(YOUR OBJECTIVE)
In the material below, please retype the lines from the very first through the one with "R_ORANGE, 'big round", exactly and without pictures.

Source data:
————————
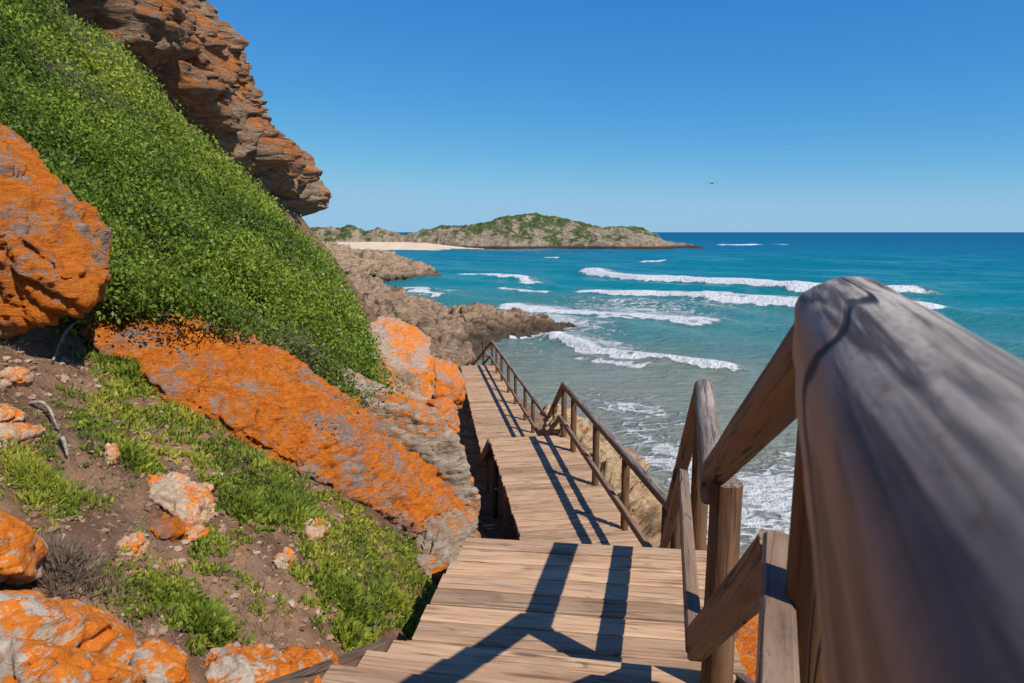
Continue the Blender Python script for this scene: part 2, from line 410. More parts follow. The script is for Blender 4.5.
def outline(front, back, bulge=None):
    """front: [(px,py,Y)...] ; back: vector pushed behind, real thickness"""
    A = np.array([P(*f) for f in front])
    B = A + np.array(back)
    cen = A.mean(0)
    B = cen + np.array(back) + (B - cen - np.array(back)) * 0.8
    L = [A, B]
    if bulge: L.append(np.array([P(*f) for f in bulge]))
    return np.concatenate(L)

def on_ground(px, py):
    ys = np.linspace(1.0, 14, 2600)
    pts = P(px, py, 1.0)[None, :] * ys[:, None]
    g = ground(pts[:, 0], pts[:, 1]); hit = pts[:, 2] < g
    k = int(np.argmax(hit)) if hit.any() else len(ys) - 1
    return pts[k]
def capped(p, cap):
    q = on_ground(*p)
    return q if q[1] < cap else P(p[0], p[1], cap)
def bedded(pts, h, deep=0.15, cap=99):
    """a rock lying in the slope: foot outline on the ground, crown h above it, root below"""
    A = np.array([capped(p[:2], cap) for p in pts]); c = A.mean(0)
    nrm = np.array([0.5, -0.25, 0.83])
    T = c + (A - c) * 0.62 + nrm * h * rng.uniform(0.7, 1.15, (len(A), 1))
    return np.concatenate([A + nrm * h * 0.25, T, A - nrm * deep])
hull_rock('boulder', outline([(-150, 120, 4.3), (-60, 105, 4.5), (0, 130, 4.5), (35, 165, 4.5), (70, 205, 4.5), (98, 245, 4.4), (104, 268, 4.2), (92, 292, 3.95), (58, 324, 3.55), (20, 338, 3.45), (-60, 350, 3.4), (-160, 340, 3.4)], (-0.9, 1.3, 0.1), [(-40, 230, 3.35), (30, 262, 3.5), (-100, 180, 3.4)]),
          R_ORANGE, 'big round boulder coated in orange lichen overhanging the left edge of the slope', 'boulder', None, 0.02, 0.036, 4.0, 3, 0.03, (0.75, -0.2, 0.65), 8, cuts=2)
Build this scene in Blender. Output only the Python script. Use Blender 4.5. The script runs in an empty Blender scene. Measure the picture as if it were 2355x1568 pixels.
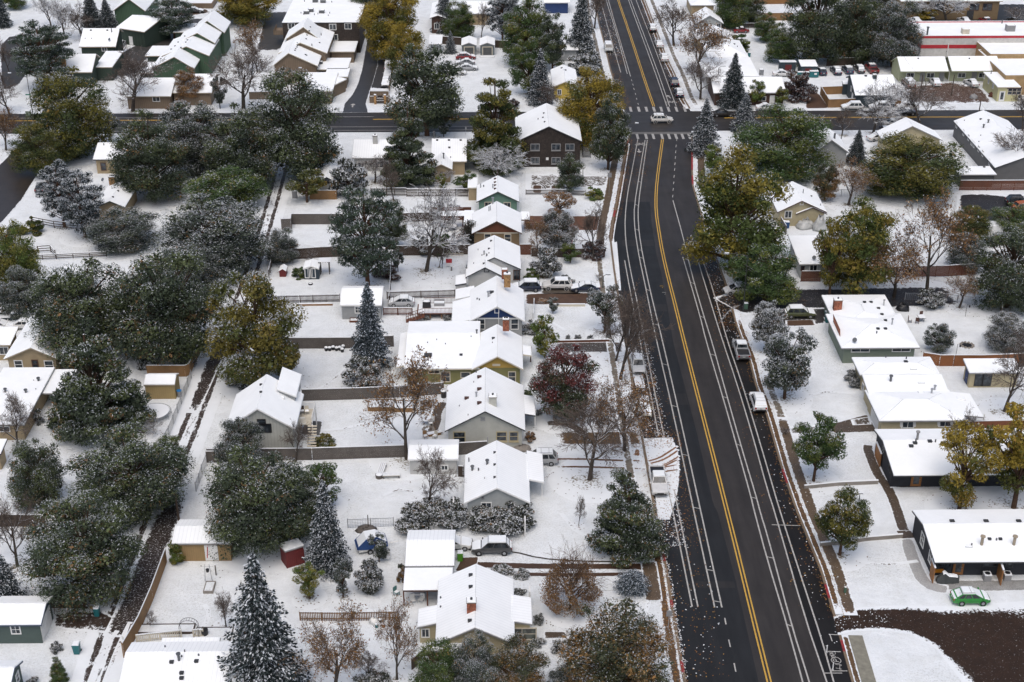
import bpy, math, random
import numpy as np
from mathutils import Vector, Matrix
R = math.radians
random.seed(7)
sc = bpy.context.scene
COL = sc.collection
# ------------------------------------------------------------------ camera
CAM_H, TILT, YAW, FP = 98.0, R(27.53), R(-0.73), 3269.0   # FP: focal length for a 2354 px wide frame
cf = Vector((-math.sin(YAW)*math.cos(TILT), math.cos(YAW)*math.cos(TILT), -math.sin(TILT)))
cr = Vector((math.cos(YAW), math.sin(YAW), 0.0))
cu = cr.cross(cf)
CP = Vector((0, 0, CAM_H))
cam = bpy.data.objects.new('camera', bpy.data.cameras.new('camera'))
COL.objects.link(cam); sc.camera = cam
cam.location = CP; cam.rotation_euler = (R(90)-TILT, 0, YAW)
cam.data.sensor_width = 36; cam.data.lens = 36*FP/2354
cam.data.clip_start = 1; cam.data.clip_end = 6000
def ray(x, y): return cf + cr*((x-1177)/FP) + cu*((784-y)/FP)
def G(x, y, z=0.0):
 d = ray(x, y); return CP + d*((z-CAM_H)/d.z)
def PJ(p):
 v = Vector(p)-CP; k = FP/v.dot(cf)
 return 1177+v.dot(cr)*k, 784-v.dot(cu)*k
def scale_at(p): return FP/(Vector(p)-CP).dot(cf)
def hit(px, p0, n):
 d = ray(*px); return CP + d*((Vector(p0)-CP).dot(n)/d.dot(n))
def top_z(p, ytop):
 lo, hi = 0.0, 60.0
 for _ in range(40):
  m = (lo+hi)/2
  if PJ((p.x, p.y, m))[1] > ytop: lo = m
  else: hi = m
 return lo
# ------------------------------------------------------------------ materials
MATS = {}
def newmat(name):
 m = bpy.data.materials.new(name); m.use_nodes = True
 nt = m.node_tree; b = nt.nodes['Principled BSDF']
 return m, nt, b
def nd(nt, t, **kw):
 n = nt.nodes.new(t)
 for k, v in kw.items():
  if k in n.inputs.keys() and not hasattr(type(n), k): n.inputs[k].default_value = v
  else: setattr(n, k, v)
 return n
def lk(nt, a, b): nt.links.new(a, b)
def mixc(nt, fac, a, b, t='MIX'):
 n = nt.nodes.new('ShaderNodeMix'); n.data_type = 'RGBA'; n.blend_type = t
 for s, v in ((0, fac), (6, a), (7, b)):
  if isinstance(v, (int, float)): n.inputs[s].default_value = v
  elif isinstance(v, tuple): n.inputs[s].default_value = (*v, 1) if len(v) == 3 else v
  else: nt.links.new(v, n.inputs[s])
 return n.outputs[2]
def mth(nt, op, a, b=0.0, clamp=False):
 n = nt.nodes.new('ShaderNodeMath'); n.operation = op; n.use_clamp = clamp
 for s, v in ((0, a), (1, b)):
  if isinstance(v, (int, float)): n.inputs[s].default_value = v
  else: nt.links.new(v, n.inputs[s])
 return n.outputs[0]
def ramp(nt, v, a, b):
 n = nt.nodes.new('ShaderNodeMapRange'); n.clamp = True
 n.inputs[1].default_value = a; n.inputs[2].default_value = b
 nt.links.new(v, n.inputs[0]); return n.outputs[0]
def wpos(nt): return nt.nodes.new('ShaderNodeNewGeometry').outputs['Position']
def noise(nt, scale, detail=4, rough=.6, vec=None):
 n = nt.nodes.new('ShaderNodeTexNoise'); n.inputs['Scale'].default_value = scale
 n.inputs['Detail'].default_value = detail; n.inputs['Roughness'].default_value = rough
 nt.links.new(vec if vec is not None else wpos(nt), n.inputs['Vector']); return n.outputs['Fac']
SNOW = (.79, .815, .83)
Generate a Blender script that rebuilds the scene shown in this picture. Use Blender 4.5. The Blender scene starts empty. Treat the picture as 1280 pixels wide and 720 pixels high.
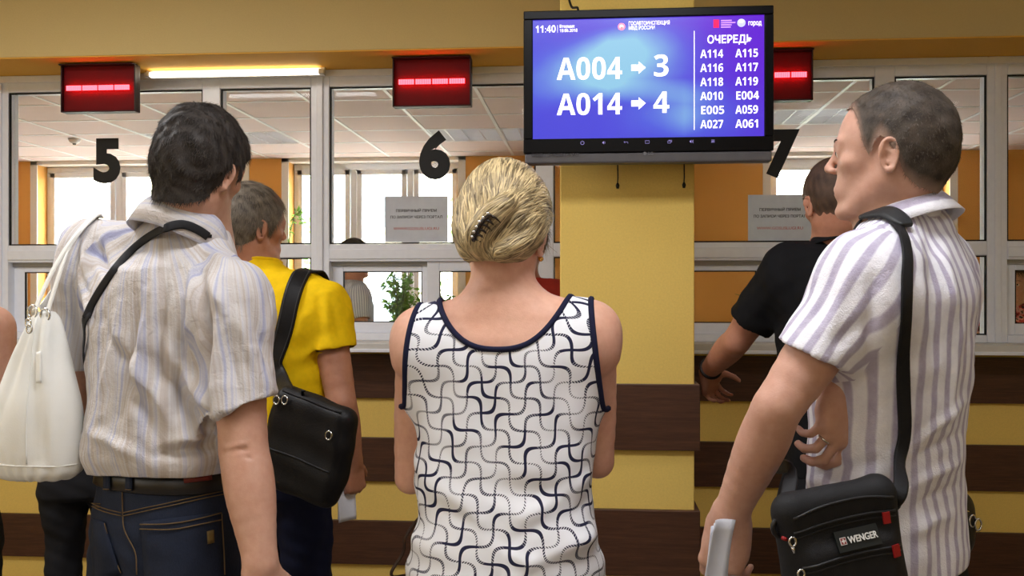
import bpy, bmesh, math, random
import numpy as np
from mathutils import Vector, Matrix
from mathutils.bvhtree import BVHTree

random.seed(7)
RNG = np.random.default_rng(7)
S = bpy.context.scene
C = S.collection
D2R = math.pi / 180

# ------------------------------------------------------------------ camera
FPX = 1200.0                     # focal length in pixels of the 1280 wide frame
HZ = 370.0                       # pixel row of the horizon
YAW = math.atan(100.0 / FPX)     # the camera looks a little to the left of the wall normal
CAMZ = 1.41
cam = bpy.data.cameras.new('camera')
cam.sensor_width = 36.0
cam.lens = 36.0 * FPX / 1280.0
cam.shift_y = (HZ - 360.0) / 1280.0
cam.clip_start = 0.02
cam_o = bpy.data.objects.new('camera', cam)
C.objects.link(cam_o)
cam_o.location = (0, 0, CAMZ)
cam_o.rotation_euler = (math.pi / 2, 0, YAW)
S.camera = cam_o

# ------------------------------------------------------------------ view and world
S.view_settings.view_transform = 'Standard'
S.view_settings.look = 'None'
S.view_settings.exposure = -0.22
S.view_settings.gamma = 1.0
S.view_settings.use_curve_mapping = False
w = bpy.data.worlds.new('overcast_sky')
S.world = w
w.use_nodes = True
w.node_tree.nodes['Background'].inputs[0].default_value = (0.93, 0.97, 1.0, 1)
w.node_tree.nodes['Background'].inputs[1].default_value = 34.0

# ------------------------------------------------------------------ large lights
def area(name, loc, rot, sx, sy, power, col):
    l = bpy.data.lights.new(name, 'AREA')
    l.shape = 'RECTANGLE'; l.size = sx; l.size_y = sy
    l.energy = power; l.color = col
    o = bpy.data.objects.new(name, l); C.objects.link(o)
    o.location = loc; o.rotation_euler = rot
    return o
# daylight entering by the hall's own windows, behind the camera and on the left
area('hall_window_daylight', (-1.2, -3.42, 1.9), (-math.pi / 2 + math.pi, 0, 0), 3.4, 1.7, 13, (0.93, 0.97, 1.0))
area('hall_side_window_daylight', (-3.92, 0.4, 1.95), (math.pi / 2, 0, -math.pi / 2), 2.4, 1.5, 22, (0.95, 0.98, 1.0))
# the hall's ceiling luminaires
HALL_LAMPS = [(-2.2, 2.3), (0.0, 1.15), (2.3, 1.15), (-2.3, -1.9), (0.0, -1.9), (2.3, -1.9)]
for (lx, ly), pw in zip(HALL_LAMPS, (50, 40, 13, 30, 12, 4)):
    area('hall_ceiling_lamp_light', (lx, ly, 2.93), (0, 0, 0), 1.15, 0.55, pw, (0.97, 0.97, 1.0))
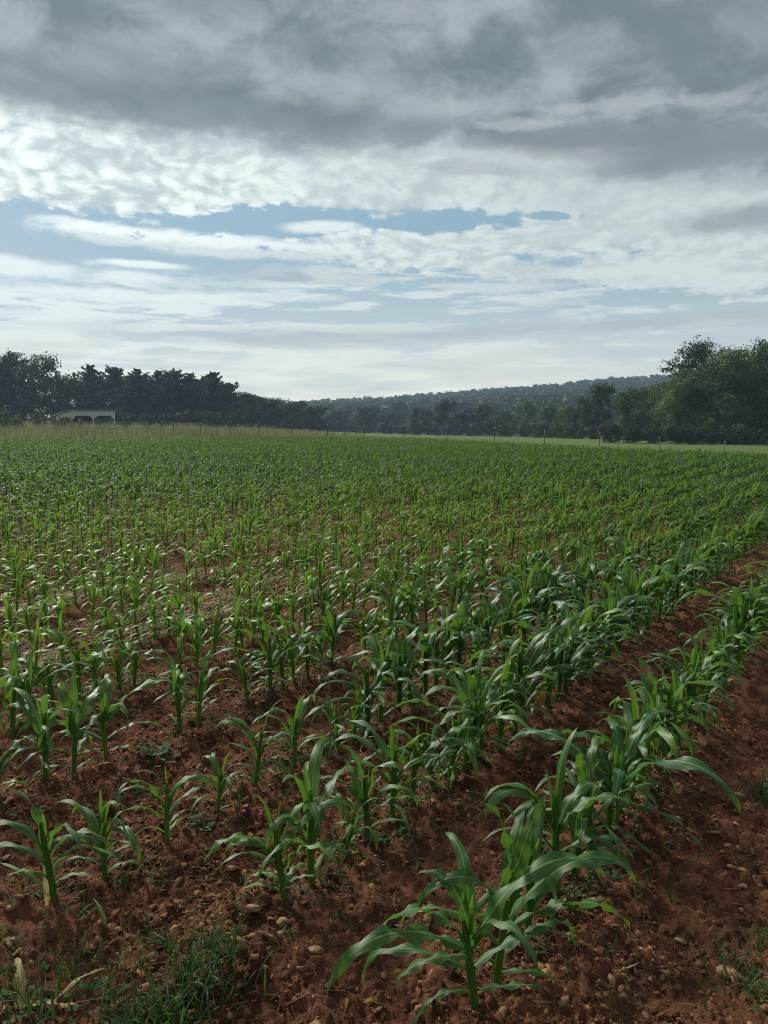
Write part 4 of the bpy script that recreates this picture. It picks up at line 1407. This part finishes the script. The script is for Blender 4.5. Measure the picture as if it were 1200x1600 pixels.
————————
(PROBLEM SOLUTION)
Continue the Blender Python script for this scene: part 2, from line 410. More parts follow. The script is for Blender 4.5.
def outline(front, back, bulge=None):
    """front: [(px,py,Y)...] ; back: vector pushed behind, real thickness"""
    A = np.array([P(*f) for f in front])
    B = A + np.array(back)
    cen = A.mean(0)
    B = cen + np.array(back) + (B - cen - np.array(back)) * 0.8
    L = [A, B]
    if bulge: L.append(np.array([P(*f) for f in bulge]))
    return np.concatenate(L)

def on_ground(px, py):
    ys = np.linspace(1.0, 14, 2600)
    pts = P(px, py, 1.0)[None, :] * ys[:, None]
    g = ground(pts[:, 0], pts[:, 1]); hit = pts[:, 2] < g
    k = int(np.argmax(hit)) if hit.any() else len(ys) - 1
    return pts[k]
def capped(p, cap):
    q = on_ground(*p)
    return q if q[1] < cap else P(p[0], p[1], cap)
def bedded(pts, h, deep=0.15, cap=99):
    """a rock lying in the slope: foot outline on the ground, crown h above it, root below"""
    A = np.array([capped(p[:2], cap) for p in pts]); c = A.mean(0)
    nrm = np.array([0.5, -0.25, 0.83])
    T = c + (A - c) * 0.62 + nrm * h * rng.uniform(0.7, 1.15, (len(A), 1))
    return np.concatenate([A + nrm * h * 0.25, T, A - nrm * deep])
hull_rock('boulder', outline([(-150, 120, 4.3), (-60, 105, 4.5), (0, 130, 4.5), (35, 165, 4.5), (70, 205, 4.5), (98, 245, 4.4), (104, 268, 4.2), (92, 292, 3.95), (58, 324, 3.55), (20, 338, 3.45), (-60, 350, 3.4), (-160, 340, 3.4)], (-0.9, 1.3, 0.1), [(-40, 230, 3.35), (30, 262, 3.5), (-100, 180, 3.4)]),
          R_ORANGE, 'big round boulder coated in orange lichen overhanging the left edge of the slope', 'boulder', None, 0.02, 0.036, 4.0, 3, 0.03, (0.75, -0.2, 0.65), 8, cuts=2)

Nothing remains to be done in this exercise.